### WRITTEN TASK
Repeat all of the material exactly as given.

### INFORMATION SUPPLIED
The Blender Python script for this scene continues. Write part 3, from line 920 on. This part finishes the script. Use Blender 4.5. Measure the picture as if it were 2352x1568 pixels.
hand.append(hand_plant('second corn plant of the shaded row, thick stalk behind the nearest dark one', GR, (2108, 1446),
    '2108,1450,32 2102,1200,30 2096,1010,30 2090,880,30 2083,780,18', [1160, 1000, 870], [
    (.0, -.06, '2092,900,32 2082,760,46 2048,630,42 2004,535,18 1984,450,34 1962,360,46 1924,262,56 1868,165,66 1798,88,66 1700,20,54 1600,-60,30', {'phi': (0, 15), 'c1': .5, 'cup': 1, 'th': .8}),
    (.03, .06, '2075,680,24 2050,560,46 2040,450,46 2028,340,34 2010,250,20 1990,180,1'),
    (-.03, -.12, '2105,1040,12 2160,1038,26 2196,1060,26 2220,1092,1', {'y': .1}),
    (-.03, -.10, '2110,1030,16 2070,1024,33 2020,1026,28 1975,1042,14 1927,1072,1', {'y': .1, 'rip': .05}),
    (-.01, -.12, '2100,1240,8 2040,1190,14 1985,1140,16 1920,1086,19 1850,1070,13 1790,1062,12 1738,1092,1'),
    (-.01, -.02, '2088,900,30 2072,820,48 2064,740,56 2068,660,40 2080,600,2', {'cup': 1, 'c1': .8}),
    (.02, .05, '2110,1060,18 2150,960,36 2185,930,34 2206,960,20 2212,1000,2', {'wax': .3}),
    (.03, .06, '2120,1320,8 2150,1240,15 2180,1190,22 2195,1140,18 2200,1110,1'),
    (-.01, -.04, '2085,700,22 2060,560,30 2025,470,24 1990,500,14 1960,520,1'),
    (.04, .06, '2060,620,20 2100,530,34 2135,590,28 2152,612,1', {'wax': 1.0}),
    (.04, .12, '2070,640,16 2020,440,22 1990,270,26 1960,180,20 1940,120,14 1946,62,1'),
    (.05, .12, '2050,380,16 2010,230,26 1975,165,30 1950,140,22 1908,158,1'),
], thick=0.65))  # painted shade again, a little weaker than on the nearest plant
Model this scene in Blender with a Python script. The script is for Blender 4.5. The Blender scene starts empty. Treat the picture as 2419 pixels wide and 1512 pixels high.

### THE REPLY
The Blender Python script for this scene continues. Write part 3, from line 920 on. This part finishes the script. Use Blender 4.5. Measure the picture as if it were 2352x1568 pixels.
hand.append(hand_plant('second corn plant of the shaded row, thick stalk behind the nearest dark one', GR, (2108, 1446),
    '2108,1450,32 2102,1200,30 2096,1010,30 2090,880,30 2083,780,18', [1160, 1000, 870], [
    (.0, -.06, '2092,900,32 2082,760,46 2048,630,42 2004,535,18 1984,450,34 1962,360,46 1924,262,56 1868,165,66 1798,88,66 1700,20,54 1600,-60,30', {'phi': (0, 15), 'c1': .5, 'cup': 1, 'th': .8}),
    (.03, .06, '2075,680,24 2050,560,46 2040,450,46 2028,340,34 2010,250,20 1990,180,1'),
    (-.03, -.12, '2105,1040,12 2160,1038,26 2196,1060,26 2220,1092,1', {'y': .1}),
    (-.03, -.10, '2110,1030,16 2070,1024,33 2020,1026,28 1975,1042,14 1927,1072,1', {'y': .1, 'rip': .05}),
    (-.01, -.12, '2100,1240,8 2040,1190,14 1985,1140,16 1920,1086,19 1850,1070,13 1790,1062,12 1738,1092,1'),
    (-.01, -.02, '2088,900,30 2072,820,48 2064,740,56 2068,660,40 2080,600,2', {'cup': 1, 'c1': .8}),
    (.02, .05, '2110,1060,18 2150,960,36 2185,930,34 2206,960,20 2212,1000,2', {'wax': .3}),
    (.03, .06, '2120,1320,8 2150,1240,15 2180,1190,22 2195,1140,18 2200,1110,1'),
    (-.01, -.04, '2085,700,22 2060,560,30 2025,470,24 1990,500,14 1960,520,1'),
    (.04, .06, '2060,620,20 2100,530,34 2135,590,28 2152,612,1', {'wax': 1.0}),
    (.04, .12, '2070,640,16 2020,440,22 1990,270,26 1960,180,20 1940,120,14 1946,62,1'),
    (.05, .12, '2050,380,16 2010,230,26 1975,165,30 1950,140,22 1908,158,1'),
], thick=0.65))  # painted shade again, a little weaker than on the nearest plant
Model this scene in Blender with a Python script. The script is for Blender 4.5. The Blender scene starts empty. Treat the picture as 2419 pixels wide and 1512 pixels high.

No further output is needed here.